**WHAT TO WORK ON**
Output the data below in full, character for character.

**COLLECTED MATERIAL**
Start

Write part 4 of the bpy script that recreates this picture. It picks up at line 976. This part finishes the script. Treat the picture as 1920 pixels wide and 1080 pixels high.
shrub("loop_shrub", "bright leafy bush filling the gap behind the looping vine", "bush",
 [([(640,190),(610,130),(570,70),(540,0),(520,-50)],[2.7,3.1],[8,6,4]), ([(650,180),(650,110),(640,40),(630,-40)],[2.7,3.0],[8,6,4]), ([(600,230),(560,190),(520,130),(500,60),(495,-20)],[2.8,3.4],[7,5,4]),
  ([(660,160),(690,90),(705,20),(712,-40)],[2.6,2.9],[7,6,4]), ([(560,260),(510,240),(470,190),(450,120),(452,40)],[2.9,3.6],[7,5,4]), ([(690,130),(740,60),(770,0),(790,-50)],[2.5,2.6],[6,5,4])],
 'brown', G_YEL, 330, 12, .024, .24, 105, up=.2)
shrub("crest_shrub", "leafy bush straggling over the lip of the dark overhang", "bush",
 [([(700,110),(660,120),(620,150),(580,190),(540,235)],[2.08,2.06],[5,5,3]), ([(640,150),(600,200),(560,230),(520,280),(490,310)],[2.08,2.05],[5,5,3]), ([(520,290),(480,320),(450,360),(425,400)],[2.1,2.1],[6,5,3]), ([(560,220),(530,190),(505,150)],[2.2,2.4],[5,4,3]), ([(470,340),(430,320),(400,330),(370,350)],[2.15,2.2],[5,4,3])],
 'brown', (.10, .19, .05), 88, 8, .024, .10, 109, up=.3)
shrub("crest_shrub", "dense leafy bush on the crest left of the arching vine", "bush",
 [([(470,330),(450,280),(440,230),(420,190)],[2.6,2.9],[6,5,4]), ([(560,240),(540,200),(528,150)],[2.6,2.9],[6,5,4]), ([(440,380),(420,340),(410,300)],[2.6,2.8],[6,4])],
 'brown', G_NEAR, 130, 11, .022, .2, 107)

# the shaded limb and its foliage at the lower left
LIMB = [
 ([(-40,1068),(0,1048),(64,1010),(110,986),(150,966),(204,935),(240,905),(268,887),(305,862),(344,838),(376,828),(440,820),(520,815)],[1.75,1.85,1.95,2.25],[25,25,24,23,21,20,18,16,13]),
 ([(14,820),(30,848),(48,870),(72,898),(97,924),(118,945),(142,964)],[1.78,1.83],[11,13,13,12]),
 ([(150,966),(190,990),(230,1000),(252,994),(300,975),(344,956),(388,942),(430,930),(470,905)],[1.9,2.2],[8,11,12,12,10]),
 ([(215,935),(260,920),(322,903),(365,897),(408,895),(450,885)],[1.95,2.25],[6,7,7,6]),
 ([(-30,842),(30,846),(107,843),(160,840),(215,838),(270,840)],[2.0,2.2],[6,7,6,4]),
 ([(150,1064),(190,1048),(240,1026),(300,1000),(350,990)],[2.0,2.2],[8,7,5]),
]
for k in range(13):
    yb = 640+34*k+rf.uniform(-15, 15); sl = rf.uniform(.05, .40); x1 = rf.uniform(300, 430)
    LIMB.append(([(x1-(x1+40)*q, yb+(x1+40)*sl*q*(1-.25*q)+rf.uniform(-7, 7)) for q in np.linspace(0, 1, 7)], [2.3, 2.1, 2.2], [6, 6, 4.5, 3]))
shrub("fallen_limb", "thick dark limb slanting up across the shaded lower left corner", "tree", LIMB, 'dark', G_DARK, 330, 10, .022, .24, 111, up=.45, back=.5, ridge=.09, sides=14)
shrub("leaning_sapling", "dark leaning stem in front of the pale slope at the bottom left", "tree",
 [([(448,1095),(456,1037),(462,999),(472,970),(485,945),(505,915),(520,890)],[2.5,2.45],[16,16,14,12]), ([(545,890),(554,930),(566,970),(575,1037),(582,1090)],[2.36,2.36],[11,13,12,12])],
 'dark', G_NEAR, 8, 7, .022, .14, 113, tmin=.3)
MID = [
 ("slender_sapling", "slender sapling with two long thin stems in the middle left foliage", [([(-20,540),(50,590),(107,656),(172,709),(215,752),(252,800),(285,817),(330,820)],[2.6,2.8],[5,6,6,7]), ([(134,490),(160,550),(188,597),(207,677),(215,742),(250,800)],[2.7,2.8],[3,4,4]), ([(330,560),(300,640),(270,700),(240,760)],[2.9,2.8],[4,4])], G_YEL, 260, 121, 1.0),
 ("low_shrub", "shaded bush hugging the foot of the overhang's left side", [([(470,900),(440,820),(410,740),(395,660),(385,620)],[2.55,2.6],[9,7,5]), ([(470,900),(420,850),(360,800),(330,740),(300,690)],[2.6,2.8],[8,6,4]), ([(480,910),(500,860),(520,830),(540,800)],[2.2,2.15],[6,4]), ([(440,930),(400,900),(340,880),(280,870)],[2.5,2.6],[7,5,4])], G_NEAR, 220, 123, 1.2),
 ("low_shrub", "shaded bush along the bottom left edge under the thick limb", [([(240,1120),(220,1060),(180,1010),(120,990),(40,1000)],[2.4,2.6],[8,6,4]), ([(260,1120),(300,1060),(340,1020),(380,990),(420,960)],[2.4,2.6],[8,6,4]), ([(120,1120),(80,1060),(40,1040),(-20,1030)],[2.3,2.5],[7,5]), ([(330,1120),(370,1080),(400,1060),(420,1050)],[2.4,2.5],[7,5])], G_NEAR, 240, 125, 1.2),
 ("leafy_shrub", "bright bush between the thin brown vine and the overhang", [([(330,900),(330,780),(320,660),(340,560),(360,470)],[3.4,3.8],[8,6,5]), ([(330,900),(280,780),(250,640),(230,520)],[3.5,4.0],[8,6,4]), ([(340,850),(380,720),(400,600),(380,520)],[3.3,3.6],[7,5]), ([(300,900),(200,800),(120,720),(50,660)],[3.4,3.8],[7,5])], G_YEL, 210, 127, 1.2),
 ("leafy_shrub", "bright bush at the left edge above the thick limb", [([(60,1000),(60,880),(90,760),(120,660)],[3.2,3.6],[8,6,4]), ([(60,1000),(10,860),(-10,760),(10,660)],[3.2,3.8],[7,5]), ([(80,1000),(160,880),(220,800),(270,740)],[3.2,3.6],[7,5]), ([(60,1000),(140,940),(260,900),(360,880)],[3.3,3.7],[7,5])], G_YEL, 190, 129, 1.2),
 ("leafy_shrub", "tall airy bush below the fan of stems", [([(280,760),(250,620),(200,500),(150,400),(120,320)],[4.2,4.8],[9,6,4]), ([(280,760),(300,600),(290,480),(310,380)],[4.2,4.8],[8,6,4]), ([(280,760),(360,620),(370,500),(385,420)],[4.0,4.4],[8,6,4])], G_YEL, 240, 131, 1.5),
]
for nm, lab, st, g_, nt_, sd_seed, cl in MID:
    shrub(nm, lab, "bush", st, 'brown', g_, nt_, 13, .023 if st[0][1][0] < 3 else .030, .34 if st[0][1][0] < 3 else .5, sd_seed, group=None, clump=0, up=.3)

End

**EXERCISE RESULT**
Write part 4 of the bpy script that recreates this picture. It picks up at line 976. This part finishes the script. Treat the picture as 1920 pixels wide and 1080 pixels high.
shrub("loop_shrub", "bright leafy bush filling the gap behind the looping vine", "bush",
 [([(640,190),(610,130),(570,70),(540,0),(520,-50)],[2.7,3.1],[8,6,4]), ([(650,180),(650,110),(640,40),(630,-40)],[2.7,3.0],[8,6,4]), ([(600,230),(560,190),(520,130),(500,60),(495,-20)],[2.8,3.4],[7,5,4]),
  ([(660,160),(690,90),(705,20),(712,-40)],[2.6,2.9],[7,6,4]), ([(560,260),(510,240),(470,190),(450,120),(452,40)],[2.9,3.6],[7,5,4]), ([(690,130),(740,60),(770,0),(790,-50)],[2.5,2.6],[6,5,4])],
 'brown', G_YEL, 330, 12, .024, .24, 105, up=.2)
shrub("crest_shrub", "leafy bush straggling over the lip of the dark overhang", "bush",
 [([(700,110),(660,120),(620,150),(580,190),(540,235)],[2.08,2.06],[5,5,3]), ([(640,150),(600,200),(560,230),(520,280),(490,310)],[2.08,2.05],[5,5,3]), ([(520,290),(480,320),(450,360),(425,400)],[2.1,2.1],[6,5,3]), ([(560,220),(530,190),(505,150)],[2.2,2.4],[5,4,3]), ([(470,340),(430,320),(400,330),(370,350)],[2.15,2.2],[5,4,3])],
 'brown', (.10, .19, .05), 88, 8, .024, .10, 109, up=.3)
shrub("crest_shrub", "dense leafy bush on the crest left of the arching vine", "bush",
 [([(470,330),(450,280),(440,230),(420,190)],[2.6,2.9],[6,5,4]), ([(560,240),(540,200),(528,150)],[2.6,2.9],[6,5,4]), ([(440,380),(420,340),(410,300)],[2.6,2.8],[6,4])],
 'brown', G_NEAR, 130, 11, .022, .2, 107)

# the shaded limb and its foliage at the lower left
LIMB = [
 ([(-40,1068),(0,1048),(64,1010),(110,986),(150,966),(204,935),(240,905),(268,887),(305,862),(344,838),(376,828),(440,820),(520,815)],[1.75,1.85,1.95,2.25],[25,25,24,23,21,20,18,16,13]),
 ([(14,820),(30,848),(48,870),(72,898),(97,924),(118,945),(142,964)],[1.78,1.83],[11,13,13,12]),
 ([(150,966),(190,990),(230,1000),(252,994),(300,975),(344,956),(388,942),(430,930),(470,905)],[1.9,2.2],[8,11,12,12,10]),
 ([(215,935),(260,920),(322,903),(365,897),(408,895),(450,885)],[1.95,2.25],[6,7,7,6]),
 ([(-30,842),(30,846),(107,843),(160,840),(215,838),(270,840)],[2.0,2.2],[6,7,6,4]),
 ([(150,1064),(190,1048),(240,1026),(300,1000),(350,990)],[2.0,2.2],[8,7,5]),
]
for k in range(13):
    yb = 640+34*k+rf.uniform(-15, 15); sl = rf.uniform(.05, .40); x1 = rf.uniform(300, 430)
    LIMB.append(([(x1-(x1+40)*q, yb+(x1+40)*sl*q*(1-.25*q)+rf.uniform(-7, 7)) for q in np.linspace(0, 1, 7)], [2.3, 2.1, 2.2], [6, 6, 4.5, 3]))
shrub("fallen_limb", "thick dark limb slanting up across the shaded lower left corner", "tree", LIMB, 'dark', G_DARK, 330, 10, .022, .24, 111, up=.45, back=.5, ridge=.09, sides=14)
shrub("leaning_sapling", "dark leaning stem in front of the pale slope at the bottom left", "tree",
 [([(448,1095),(456,1037),(462,999),(472,970),(485,945),(505,915),(520,890)],[2.5,2.45],[16,16,14,12]), ([(545,890),(554,930),(566,970),(575,1037),(582,1090)],[2.36,2.36],[11,13,12,12])],
 'dark', G_NEAR, 8, 7, .022, .14, 113, tmin=.3)
MID = [
 ("slender_sapling", "slender sapling with two long thin stems in the middle left foliage", [([(-20,540),(50,590),(107,656),(172,709),(215,752),(252,800),(285,817),(330,820)],[2.6,2.8],[5,6,6,7]), ([(134,490),(160,550),(188,597),(207,677),(215,742),(250,800)],[2.7,2.8],[3,4,4]), ([(330,560),(300,640),(270,700),(240,760)],[2.9,2.8],[4,4])], G_YEL, 260, 121, 1.0),
 ("low_shrub", "shaded bush hugging the foot of the overhang's left side", [([(470,900),(440,820),(410,740),(395,660),(385,620)],[2.55,2.6],[9,7,5]), ([(470,900),(420,850),(360,800),(330,740),(300,690)],[2.6,2.8],[8,6,4]), ([(480,910),(500,860),(520,830),(540,800)],[2.2,2.15],[6,4]), ([(440,930),(400,900),(340,880),(280,870)],[2.5,2.6],[7,5,4])], G_NEAR, 220, 123, 1.2),
 ("low_shrub", "shaded bush along the bottom left edge under the thick limb", [([(240,1120),(220,1060),(180,1010),(120,990),(40,1000)],[2.4,2.6],[8,6,4]), ([(260,1120),(300,1060),(340,1020),(380,990),(420,960)],[2.4,2.6],[8,6,4]), ([(120,1120),(80,1060),(40,1040),(-20,1030)],[2.3,2.5],[7,5]), ([(330,1120),(370,1080),(400,1060),(420,1050)],[2.4,2.5],[7,5])], G_NEAR, 240, 125, 1.2),
 ("leafy_shrub", "bright bush between the thin brown vine and the overhang", [([(330,900),(330,780),(320,660),(340,560),(360,470)],[3.4,3.8],[8,6,5]), ([(330,900),(280,780),(250,640),(230,520)],[3.5,4.0],[8,6,4]), ([(340,850),(380,720),(400,600),(380,520)],[3.3,3.6],[7,5]), ([(300,900),(200,800),(120,720),(50,660)],[3.4,3.8],[7,5])], G_YEL, 210, 127, 1.2),
 ("leafy_shrub", "bright bush at the left edge above the thick limb", [([(60,1000),(60,880),(90,760),(120,660)],[3.2,3.6],[8,6,4]), ([(60,1000),(10,860),(-10,760),(10,660)],[3.2,3.8],[7,5]), ([(80,1000),(160,880),(220,800),(270,740)],[3.2,3.6],[7,5]), ([(60,1000),(140,940),(260,900),(360,880)],[3.3,3.7],[7,5])], G_YEL, 190, 129, 1.2),
 ("leafy_shrub", "tall airy bush below the fan of stems", [([(280,760),(250,620),(200,500),(150,400),(120,320)],[4.2,4.8],[9,6,4]), ([(280,760),(300,600),(290,480),(310,380)],[4.2,4.8],[8,6,4]), ([(280,760),(360,620),(370,500),(385,420)],[4.0,4.4],[8,6,4])], G_YEL, 240, 131, 1.5),
]
for nm, lab, st, g_, nt_, sd_seed, cl in MID:
    shrub(nm, lab, "bush", st, 'brown', g_, nt_, 13, .023 if st[0][1][0] < 3 else .030, .34 if st[0][1][0] < 3 else .5, sd_seed, group=None, clump=0, up=.3)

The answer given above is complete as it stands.